> Stated goal:
Set down word for word each line from the start of the listing through the line that contains "return new_obj(name, mesh_from_bm(name, bm), parent, mat)", both included.

> Dataset section:
##########

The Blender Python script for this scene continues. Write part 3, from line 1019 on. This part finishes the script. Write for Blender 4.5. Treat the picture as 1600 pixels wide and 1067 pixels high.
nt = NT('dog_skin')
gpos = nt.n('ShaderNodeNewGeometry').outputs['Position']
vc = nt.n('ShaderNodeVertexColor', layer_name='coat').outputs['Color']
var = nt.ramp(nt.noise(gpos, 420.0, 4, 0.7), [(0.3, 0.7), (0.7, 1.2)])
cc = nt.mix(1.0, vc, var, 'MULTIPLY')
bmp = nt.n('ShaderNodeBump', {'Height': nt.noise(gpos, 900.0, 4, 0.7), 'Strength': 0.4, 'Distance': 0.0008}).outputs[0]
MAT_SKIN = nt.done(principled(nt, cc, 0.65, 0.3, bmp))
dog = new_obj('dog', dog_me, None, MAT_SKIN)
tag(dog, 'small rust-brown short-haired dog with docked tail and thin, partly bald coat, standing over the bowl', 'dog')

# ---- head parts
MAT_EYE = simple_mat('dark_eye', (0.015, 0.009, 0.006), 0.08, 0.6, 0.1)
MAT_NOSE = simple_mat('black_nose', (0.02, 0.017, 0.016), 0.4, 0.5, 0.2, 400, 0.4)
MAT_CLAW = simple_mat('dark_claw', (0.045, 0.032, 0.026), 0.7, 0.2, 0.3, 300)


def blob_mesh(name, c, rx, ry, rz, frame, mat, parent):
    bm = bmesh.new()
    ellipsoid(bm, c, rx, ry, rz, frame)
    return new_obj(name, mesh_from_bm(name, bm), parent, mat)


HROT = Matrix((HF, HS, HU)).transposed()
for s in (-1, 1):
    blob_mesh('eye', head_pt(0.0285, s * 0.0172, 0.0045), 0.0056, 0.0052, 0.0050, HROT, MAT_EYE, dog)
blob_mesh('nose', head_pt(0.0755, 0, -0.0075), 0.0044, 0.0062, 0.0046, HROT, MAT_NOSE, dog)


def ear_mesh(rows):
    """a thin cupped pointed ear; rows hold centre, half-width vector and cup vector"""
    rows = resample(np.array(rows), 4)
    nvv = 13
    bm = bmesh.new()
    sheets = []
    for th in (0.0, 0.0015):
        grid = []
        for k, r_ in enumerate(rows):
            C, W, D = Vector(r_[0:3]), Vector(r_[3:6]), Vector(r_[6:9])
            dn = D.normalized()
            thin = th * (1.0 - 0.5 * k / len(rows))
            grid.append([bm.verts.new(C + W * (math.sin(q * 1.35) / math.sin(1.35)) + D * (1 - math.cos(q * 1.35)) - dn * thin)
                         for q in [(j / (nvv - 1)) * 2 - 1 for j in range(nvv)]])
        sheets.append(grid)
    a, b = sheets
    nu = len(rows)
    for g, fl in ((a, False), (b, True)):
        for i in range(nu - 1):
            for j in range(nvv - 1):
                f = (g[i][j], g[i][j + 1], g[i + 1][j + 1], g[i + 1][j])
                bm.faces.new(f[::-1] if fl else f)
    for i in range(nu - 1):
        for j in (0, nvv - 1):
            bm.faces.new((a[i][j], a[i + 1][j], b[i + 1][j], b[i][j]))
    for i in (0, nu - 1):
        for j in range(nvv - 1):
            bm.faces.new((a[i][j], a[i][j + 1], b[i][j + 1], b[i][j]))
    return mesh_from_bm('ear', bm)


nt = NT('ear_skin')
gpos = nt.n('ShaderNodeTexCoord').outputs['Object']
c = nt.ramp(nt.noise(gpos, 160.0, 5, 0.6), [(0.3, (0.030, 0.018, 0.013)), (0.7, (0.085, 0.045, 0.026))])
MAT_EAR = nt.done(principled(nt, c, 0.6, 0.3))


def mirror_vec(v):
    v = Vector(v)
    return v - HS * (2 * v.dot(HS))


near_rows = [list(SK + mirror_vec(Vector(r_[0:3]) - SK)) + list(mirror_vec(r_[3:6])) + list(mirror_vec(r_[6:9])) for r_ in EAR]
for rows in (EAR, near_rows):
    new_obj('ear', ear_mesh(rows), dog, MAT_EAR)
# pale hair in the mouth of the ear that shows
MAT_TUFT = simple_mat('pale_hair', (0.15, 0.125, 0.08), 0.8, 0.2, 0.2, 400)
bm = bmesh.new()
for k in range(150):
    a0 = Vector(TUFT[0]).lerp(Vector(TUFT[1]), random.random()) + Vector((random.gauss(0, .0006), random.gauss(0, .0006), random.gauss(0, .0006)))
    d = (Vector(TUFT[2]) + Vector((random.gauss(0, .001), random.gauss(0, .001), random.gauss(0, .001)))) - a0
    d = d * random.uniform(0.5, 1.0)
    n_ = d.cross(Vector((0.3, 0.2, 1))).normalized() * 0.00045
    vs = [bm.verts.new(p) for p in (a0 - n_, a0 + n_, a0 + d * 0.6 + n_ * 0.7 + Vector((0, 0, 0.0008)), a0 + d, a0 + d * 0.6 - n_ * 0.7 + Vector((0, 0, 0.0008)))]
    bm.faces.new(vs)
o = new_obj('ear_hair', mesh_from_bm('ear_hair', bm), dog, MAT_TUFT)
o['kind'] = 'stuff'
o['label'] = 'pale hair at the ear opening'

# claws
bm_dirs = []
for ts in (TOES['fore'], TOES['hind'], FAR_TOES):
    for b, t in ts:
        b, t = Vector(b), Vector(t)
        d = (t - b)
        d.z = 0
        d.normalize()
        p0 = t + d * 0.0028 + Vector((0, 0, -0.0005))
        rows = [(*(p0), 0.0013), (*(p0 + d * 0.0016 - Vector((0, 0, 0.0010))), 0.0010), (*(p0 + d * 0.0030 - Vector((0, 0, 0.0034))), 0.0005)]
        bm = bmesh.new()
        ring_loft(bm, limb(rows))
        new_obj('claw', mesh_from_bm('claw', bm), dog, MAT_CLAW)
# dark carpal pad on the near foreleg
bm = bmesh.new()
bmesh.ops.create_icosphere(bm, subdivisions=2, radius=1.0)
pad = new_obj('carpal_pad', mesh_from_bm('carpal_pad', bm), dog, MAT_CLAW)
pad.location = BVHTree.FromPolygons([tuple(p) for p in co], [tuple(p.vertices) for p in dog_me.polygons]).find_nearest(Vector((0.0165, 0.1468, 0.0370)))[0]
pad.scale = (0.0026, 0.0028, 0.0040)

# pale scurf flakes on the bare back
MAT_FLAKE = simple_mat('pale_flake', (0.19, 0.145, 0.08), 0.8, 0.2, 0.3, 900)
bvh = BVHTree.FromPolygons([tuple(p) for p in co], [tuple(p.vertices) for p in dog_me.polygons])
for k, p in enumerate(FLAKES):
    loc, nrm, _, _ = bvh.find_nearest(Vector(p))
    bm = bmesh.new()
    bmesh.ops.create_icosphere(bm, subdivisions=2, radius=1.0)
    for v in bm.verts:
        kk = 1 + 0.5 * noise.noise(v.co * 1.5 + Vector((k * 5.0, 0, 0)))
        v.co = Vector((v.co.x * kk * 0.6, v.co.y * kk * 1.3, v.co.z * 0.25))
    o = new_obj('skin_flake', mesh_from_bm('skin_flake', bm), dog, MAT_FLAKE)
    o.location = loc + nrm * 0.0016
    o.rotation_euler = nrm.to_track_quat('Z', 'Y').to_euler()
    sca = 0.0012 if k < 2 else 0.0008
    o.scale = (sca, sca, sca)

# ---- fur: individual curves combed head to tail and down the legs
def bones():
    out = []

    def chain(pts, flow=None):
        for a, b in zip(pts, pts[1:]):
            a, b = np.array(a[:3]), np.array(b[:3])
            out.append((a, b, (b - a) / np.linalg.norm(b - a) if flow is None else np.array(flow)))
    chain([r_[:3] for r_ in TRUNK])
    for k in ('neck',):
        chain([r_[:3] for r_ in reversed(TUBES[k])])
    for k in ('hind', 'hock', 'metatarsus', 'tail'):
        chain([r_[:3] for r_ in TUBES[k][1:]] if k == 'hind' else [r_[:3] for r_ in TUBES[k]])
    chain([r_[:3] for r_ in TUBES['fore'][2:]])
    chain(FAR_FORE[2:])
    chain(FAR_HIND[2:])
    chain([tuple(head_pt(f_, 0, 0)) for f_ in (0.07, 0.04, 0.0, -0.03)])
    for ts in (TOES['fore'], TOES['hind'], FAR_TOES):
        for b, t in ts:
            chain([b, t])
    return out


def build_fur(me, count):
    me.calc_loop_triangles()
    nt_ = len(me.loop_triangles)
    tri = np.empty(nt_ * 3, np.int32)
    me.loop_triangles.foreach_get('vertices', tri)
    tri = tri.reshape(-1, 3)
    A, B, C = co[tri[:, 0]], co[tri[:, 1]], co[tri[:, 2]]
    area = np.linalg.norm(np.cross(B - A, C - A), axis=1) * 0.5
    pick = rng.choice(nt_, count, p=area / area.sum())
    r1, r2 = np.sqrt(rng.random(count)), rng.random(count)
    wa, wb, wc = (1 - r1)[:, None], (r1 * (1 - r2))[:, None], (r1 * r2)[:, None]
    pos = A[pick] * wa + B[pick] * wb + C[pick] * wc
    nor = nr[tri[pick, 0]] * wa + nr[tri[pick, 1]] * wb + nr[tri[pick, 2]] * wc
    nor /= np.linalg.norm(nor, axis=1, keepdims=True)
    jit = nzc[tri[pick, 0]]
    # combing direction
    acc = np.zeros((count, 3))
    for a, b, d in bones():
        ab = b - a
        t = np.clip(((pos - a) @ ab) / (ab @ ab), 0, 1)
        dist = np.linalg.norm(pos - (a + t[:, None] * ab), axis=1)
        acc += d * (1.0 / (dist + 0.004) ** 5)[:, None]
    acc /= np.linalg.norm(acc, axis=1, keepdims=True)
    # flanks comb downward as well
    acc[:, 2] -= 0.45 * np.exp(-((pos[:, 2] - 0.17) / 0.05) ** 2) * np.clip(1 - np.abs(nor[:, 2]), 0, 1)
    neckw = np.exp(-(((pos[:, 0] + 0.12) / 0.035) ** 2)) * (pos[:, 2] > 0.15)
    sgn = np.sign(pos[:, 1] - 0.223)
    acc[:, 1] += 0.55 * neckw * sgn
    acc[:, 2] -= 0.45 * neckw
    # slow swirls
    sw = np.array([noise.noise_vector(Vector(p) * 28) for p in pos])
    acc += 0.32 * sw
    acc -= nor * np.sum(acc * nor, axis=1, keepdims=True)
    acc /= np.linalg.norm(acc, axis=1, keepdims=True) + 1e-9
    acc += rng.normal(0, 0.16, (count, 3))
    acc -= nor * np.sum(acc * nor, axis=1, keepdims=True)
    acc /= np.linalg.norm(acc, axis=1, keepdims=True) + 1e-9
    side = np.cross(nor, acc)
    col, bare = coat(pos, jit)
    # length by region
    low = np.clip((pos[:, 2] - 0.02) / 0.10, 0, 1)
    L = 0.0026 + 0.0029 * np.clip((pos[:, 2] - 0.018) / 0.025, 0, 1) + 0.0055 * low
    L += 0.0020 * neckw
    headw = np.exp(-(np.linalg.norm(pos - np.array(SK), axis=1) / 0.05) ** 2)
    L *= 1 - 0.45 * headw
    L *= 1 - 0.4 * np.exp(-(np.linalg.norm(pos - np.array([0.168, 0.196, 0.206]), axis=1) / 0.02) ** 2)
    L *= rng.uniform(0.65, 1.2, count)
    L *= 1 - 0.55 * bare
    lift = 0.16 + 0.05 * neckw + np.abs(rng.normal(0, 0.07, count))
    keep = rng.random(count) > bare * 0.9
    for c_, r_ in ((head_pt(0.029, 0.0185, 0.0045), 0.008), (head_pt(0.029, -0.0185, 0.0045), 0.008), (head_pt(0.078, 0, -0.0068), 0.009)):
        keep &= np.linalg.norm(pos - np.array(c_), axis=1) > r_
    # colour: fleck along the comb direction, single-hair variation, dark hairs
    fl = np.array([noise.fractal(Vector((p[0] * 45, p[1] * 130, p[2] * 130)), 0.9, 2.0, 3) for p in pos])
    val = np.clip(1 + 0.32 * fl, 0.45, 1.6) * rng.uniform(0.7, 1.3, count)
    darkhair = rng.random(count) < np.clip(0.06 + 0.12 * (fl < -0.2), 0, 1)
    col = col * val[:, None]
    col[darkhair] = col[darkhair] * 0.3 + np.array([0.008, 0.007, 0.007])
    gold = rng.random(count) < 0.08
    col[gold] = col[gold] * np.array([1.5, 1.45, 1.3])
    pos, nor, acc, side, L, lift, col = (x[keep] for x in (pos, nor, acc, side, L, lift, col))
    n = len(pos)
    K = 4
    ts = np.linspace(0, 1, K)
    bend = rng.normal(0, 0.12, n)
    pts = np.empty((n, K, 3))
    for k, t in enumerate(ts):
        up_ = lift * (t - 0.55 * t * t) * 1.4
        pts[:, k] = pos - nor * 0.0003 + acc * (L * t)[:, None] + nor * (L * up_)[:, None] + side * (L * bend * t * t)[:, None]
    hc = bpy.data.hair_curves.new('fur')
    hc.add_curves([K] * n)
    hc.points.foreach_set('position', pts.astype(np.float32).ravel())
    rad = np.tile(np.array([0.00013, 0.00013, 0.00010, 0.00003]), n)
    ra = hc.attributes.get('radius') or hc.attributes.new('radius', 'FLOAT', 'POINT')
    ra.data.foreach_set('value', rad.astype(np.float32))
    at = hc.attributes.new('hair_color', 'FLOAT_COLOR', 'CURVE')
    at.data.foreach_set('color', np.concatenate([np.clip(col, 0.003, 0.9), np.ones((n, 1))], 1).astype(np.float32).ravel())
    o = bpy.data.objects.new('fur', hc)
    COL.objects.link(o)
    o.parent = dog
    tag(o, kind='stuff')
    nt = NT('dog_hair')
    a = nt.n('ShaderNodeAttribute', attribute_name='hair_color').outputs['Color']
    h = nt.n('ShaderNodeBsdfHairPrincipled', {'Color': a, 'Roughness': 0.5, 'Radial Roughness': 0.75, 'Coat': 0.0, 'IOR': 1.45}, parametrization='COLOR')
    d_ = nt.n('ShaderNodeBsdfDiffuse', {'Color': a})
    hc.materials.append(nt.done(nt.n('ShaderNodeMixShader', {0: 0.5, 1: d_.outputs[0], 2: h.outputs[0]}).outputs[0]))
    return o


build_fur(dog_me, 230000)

##########

> Solution to this exercise:
The Blender Python script for this scene continues. Write part 3, from line 1019 on. This part finishes the script. Write for Blender 4.5. Treat the picture as 1600 pixels wide and 1067 pixels high.
nt = NT('dog_skin')
gpos = nt.n('ShaderNodeNewGeometry').outputs['Position']
vc = nt.n('ShaderNodeVertexColor', layer_name='coat').outputs['Color']
var = nt.ramp(nt.noise(gpos, 420.0, 4, 0.7), [(0.3, 0.7), (0.7, 1.2)])
cc = nt.mix(1.0, vc, var, 'MULTIPLY')
bmp = nt.n('ShaderNodeBump', {'Height': nt.noise(gpos, 900.0, 4, 0.7), 'Strength': 0.4, 'Distance': 0.0008}).outputs[0]
MAT_SKIN = nt.done(principled(nt, cc, 0.65, 0.3, bmp))
dog = new_obj('dog', dog_me, None, MAT_SKIN)
tag(dog, 'small rust-brown short-haired dog with docked tail and thin, partly bald coat, standing over the bowl', 'dog')

# ---- head parts
MAT_EYE = simple_mat('dark_eye', (0.015, 0.009, 0.006), 0.08, 0.6, 0.1)
MAT_NOSE = simple_mat('black_nose', (0.02, 0.017, 0.016), 0.4, 0.5, 0.2, 400, 0.4)
MAT_CLAW = simple_mat('dark_claw', (0.045, 0.032, 0.026), 0.7, 0.2, 0.3, 300)


def blob_mesh(name, c, rx, ry, rz, frame, mat, parent):
    bm = bmesh.new()
    ellipsoid(bm, c, rx, ry, rz, frame)
    return new_obj(name, mesh_from_bm(name, bm), parent, mat)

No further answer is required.